Les grands arguments furent les pseudo-précédents : attaquer le CAPC, c’était s’en prendre à Flaubert pour outrage aux bonnes mœurs, comme si Gustave écumait les écoles avec Madame Bovary ! Surtout, les exposants de Bordeaux étaient « des artistes contemporains de renommée internationale, exposés dans les musées les plus prestigieux » : donc intouchables. Exactement comme Gabriel Matzneff, encensé, récompensé donc « présumé innocent ». A Bordeaux, autre argument : la plainte n’avait été déposée que sur la seule base du catalogue et de témoignages oraux. Tiens, comme Vanessa Springora qui n’oppose à Matzneff que son témoignage et quelques lettres d’amour ?
Mais voilà que l’adjoint à la Culture de Mme Hidalgo, Christophe Girard, a été entendu par les enquêteurs sur ses liens avec Gabriel Matzeff. Car l’écrivain a bénéficié dans les années 1980 d’un soutien financier de la part de la Maison Yves Saint Laurent et Ch. Girard, qui en était alors secrétaire général, affirme n’avoir fait qu’obéir aux ordres de Pierre Bergé (mort en 2017). Tout ce petit monde a allégrement soutenu l’AC mais pas que : la Haute-couture finançait aussi les frais de l’hôtel de St-Germain-des-Près où Matzneff voyait régulièrement Vanessa Springora âgée de 15 ans. Ch. Girard nie toute proximité avec Matzneff …qui lui a pourtant dédié un ouvrage, et pas n’importe lequel, La Prunelle de mes yeux (3). Dans les années 2000, l’écrivain, selon 20 minutes, revendiquait d’avoir en Ch. Girard un de ses amis « les plus proches »…
Monsieur Girard dit toujours la vérité. Je me souviens d’un débat avec lui sur une radio FM : il me soutenait, les yeux dans les yeux, que l’Art financier n’existait pas, or c’était de l’aplomb pas de l’humour !
Certains prédateurs n’auraient pu agir sans les encouragements tacites ou explicites de toute une intelligensia hors-sol, dévote de la divine transgression, fière d’affubler n’importe quoi du nom « d’Art contemporain » pour aristocratiser la chose (fut-elle un crime) et clore le bec des manants.

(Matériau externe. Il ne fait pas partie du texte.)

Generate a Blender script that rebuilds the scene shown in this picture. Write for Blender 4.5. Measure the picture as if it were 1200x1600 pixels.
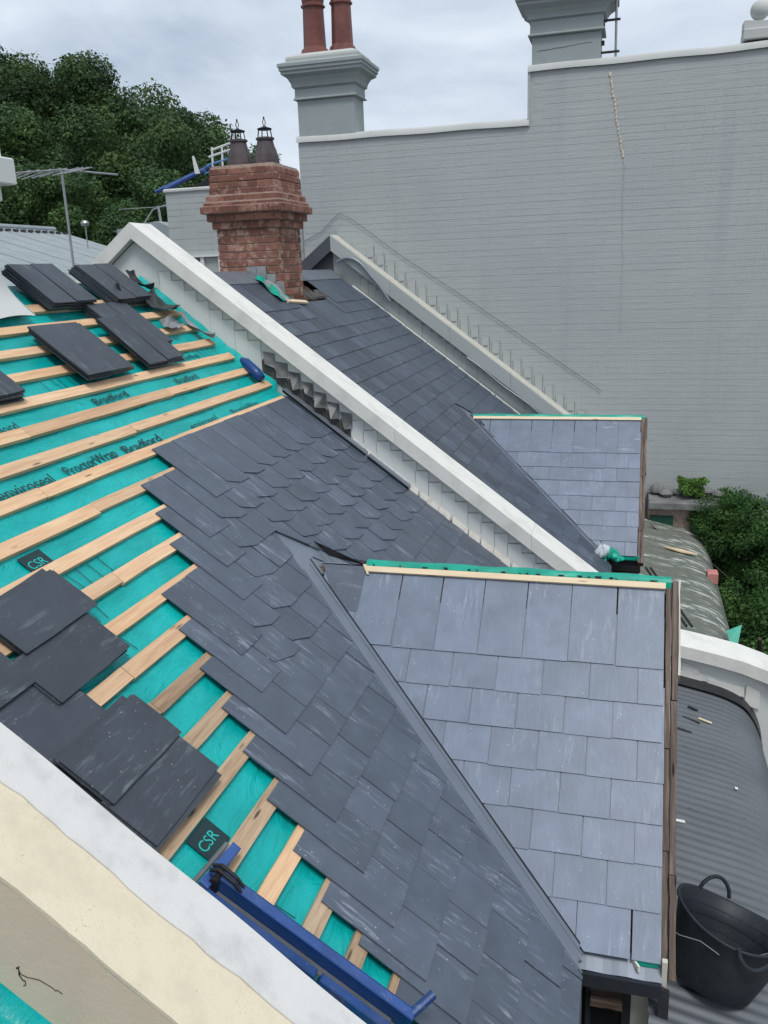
import bpy, math, random
import numpy as np
from mathutils import Vector, Matrix

# ------------------------------------------------------------------ reset
for o in list(bpy.data.objects):
    bpy.data.objects.remove(o)
scn = bpy.context.scene
C = scn.collection
rnd = random.Random(7)
R = math.radians

# ------------------------------------------------------------------ camera
cam_d = bpy.data.cameras.new('camera')
cam = bpy.data.objects.new('camera', cam_d)
C.objects.link(cam)
cam.matrix_world = Matrix(((0.96265, -0.038287, 0.268028, 0),
                           (0.268272, 0.268485, -0.925173, 0),
                           (-0.036539, 0.962523, 0.268728, 0),
                           (0, 0, 0, 1)))
cam_d.sensor_fit = 'VERTICAL'
cam_d.sensor_height = 36.0
cam_d.lens = 36.0 * 1340.9 / 1600.0
cam_d.clip_start = 0.05
cam_d.clip_end = 2000
scn.camera = cam

# ------------------------------------------------------------------ sky, sun, exposure
SUN_EL, SUN_AZ = R(62), R(150)          # azimuth measured clockwise from +Y
w = bpy.data.worlds.new("World")
scn.world = w
w.use_nodes = True
nt = w.node_tree
nt.nodes.clear()
out = nt.nodes.new('ShaderNodeOutputWorld')
bg = nt.nodes.new('ShaderNodeBackground')
sky = nt.nodes.new('ShaderNodeTexSky')
sky.sky_type = 'NISHITA'
sky.sun_disc = False
sky.sun_elevation = SUN_EL
sky.sun_rotation = SUN_AZ
sky.air_density = 1.0
sky.dust_density = 3.0
tc = nt.nodes.new('ShaderNodeTexCoord')
mp = nt.nodes.new('ShaderNodeMapping')
mp.inputs['Scale'].default_value = (1.0, 1.0, 2.6)
nz = nt.nodes.new('ShaderNodeTexNoise')
nz.inputs['Scale'].default_value = 2.6
nz.inputs['Detail'].default_value = 7
nz.inputs['Roughness'].default_value = 0.55
nz.inputs['Distortion'].default_value = 0.35
cr = nt.nodes.new('ShaderNodeValToRGB')
cr.color_ramp.elements[0].position = 0.34
cr.color_ramp.elements[0].color = (3.7, 4.5, 5.5, 1)
cr.color_ramp.elements[1].position = 0.70
cr.color_ramp.elements[1].color = (7.6, 8.2, 9.0, 1)
mx = nt.nodes.new('ShaderNodeMixRGB')
mx.inputs['Fac'].default_value = 0.93
nt.links.new(tc.outputs['Generated'], mp.inputs['Vector'])
nt.links.new(mp.outputs['Vector'], nz.inputs['Vector'])
nt.links.new(nz.outputs['Fac'], cr.inputs['Fac'])
nt.links.new(sky.outputs['Color'], mx.inputs['Color1'])
nt.links.new(cr.outputs['Color'], mx.inputs['Color2'])
nt.links.new(mx.outputs['Color'], bg.inputs['Color'])
bg.inputs['Strength'].default_value = 0.092
nt.links.new(bg.outputs['Background'], out.inputs['Surface'])

sun_d = bpy.data.lights.new('sun', 'SUN')
sun_d.energy = 1.5
sun_d.angle = R(18)
sun_d.color = (1.0, 0.975, 0.94)
sun = bpy.data.objects.new('sun', sun_d)
C.objects.link(sun)
sdir = Vector((math.sin(SUN_AZ) * math.cos(SUN_EL), math.cos(SUN_AZ) * math.cos(SUN_EL), math.sin(SUN_EL)))
sun.rotation_euler = sdir.to_track_quat('Z', 'Y').to_euler()
sun.location = (0, 0, 20)
scn.view_settings.view_transform = 'Standard'
scn.view_settings.look = 'None'
scn.view_settings.exposure = 0.42
scn.view_settings.gamma = 1

# ------------------------------------------------------------------ material helpers
def new_mat(name):
    m = bpy.data.materials.new(name)
    m.use_nodes = True
    t = m.node_tree
    return m, t, t.nodes['Principled BSDF']

def N(t, typ, **kw):
    n = t.nodes.new(typ)
    for k, v in kw.items():
        if k in n.inputs:
            n.inputs[k].default_value = v
        else:
            setattr(n, k, v)
    return n

def L(t, a, b):
    t.links.new(a, b)

def ramp(t, stops):
    n = t.nodes.new('ShaderNodeValToRGB')
    e = n.color_ramp.elements
    while len(e) < len(stops):
        e.new(0.5)
    for i, (p, c) in enumerate(stops):
        e[i].position = p
        e[i].color = (c[0], c[1], c[2], 1) if not isinstance(c, (int, float)) else (c, c, c, 1)
    return n

def coords(t, scale=(1, 1, 1), rand=True):
    tc = t.nodes.new('ShaderNodeTexCoord')
    mp = t.nodes.new('ShaderNodeMapping')
    mp.inputs['Scale'].default_value = scale
    L(t, tc.outputs['Object'], mp.inputs['Vector'])
    if rand:
        oi = t.nodes.new('ShaderNodeObjectInfo')
        ml = N(t, 'ShaderNodeMath', operation='MULTIPLY')
        ml.inputs[1].default_value = 57.0
        L(t, oi.outputs['Random'], ml.inputs[0])
        cb = t.nodes.new('ShaderNodeCombineXYZ')
        L(t, ml.outputs[0], cb.inputs[0])
        L(t, ml.outputs[0], cb.inputs[2])
        ad = N(t, 'ShaderNodeVectorMath', operation='ADD')
        L(t, tc.outputs['Object'], ad.inputs[0])
        L(t, cb.outputs[0], ad.inputs[1])
        L(t, ad.outputs[0], mp.inputs['Vector'])
    return mp.outputs['Vector']

def noise(t, vec, scale, detail=4, rough=0.55, dist=0.0):
    n = N(t, 'ShaderNodeTexNoise', Scale=scale, Detail=detail, Roughness=rough, Distortion=dist)
    L(t, vec, n.inputs['Vector'])
    return n.outputs['Fac']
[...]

Quand cet Art « contemporain » va-t-il comprendre que, lui aussi, a fait son temps ?
Christine Sourgins
(1) Le monde, 14 novembre 2019, p.22.
(2) Un article sur cette vieille affaire, cliquer.
(3) Présentation explicite de l’ouvrage : l’héroïne du couple n’a que quatorze ans, et « nos amants ont à leurs trousses une meute de citoyen vertueux, un délateur anonyme de la Brigade des mineurs, ils doivent pour s’aimer braver bien des périls ».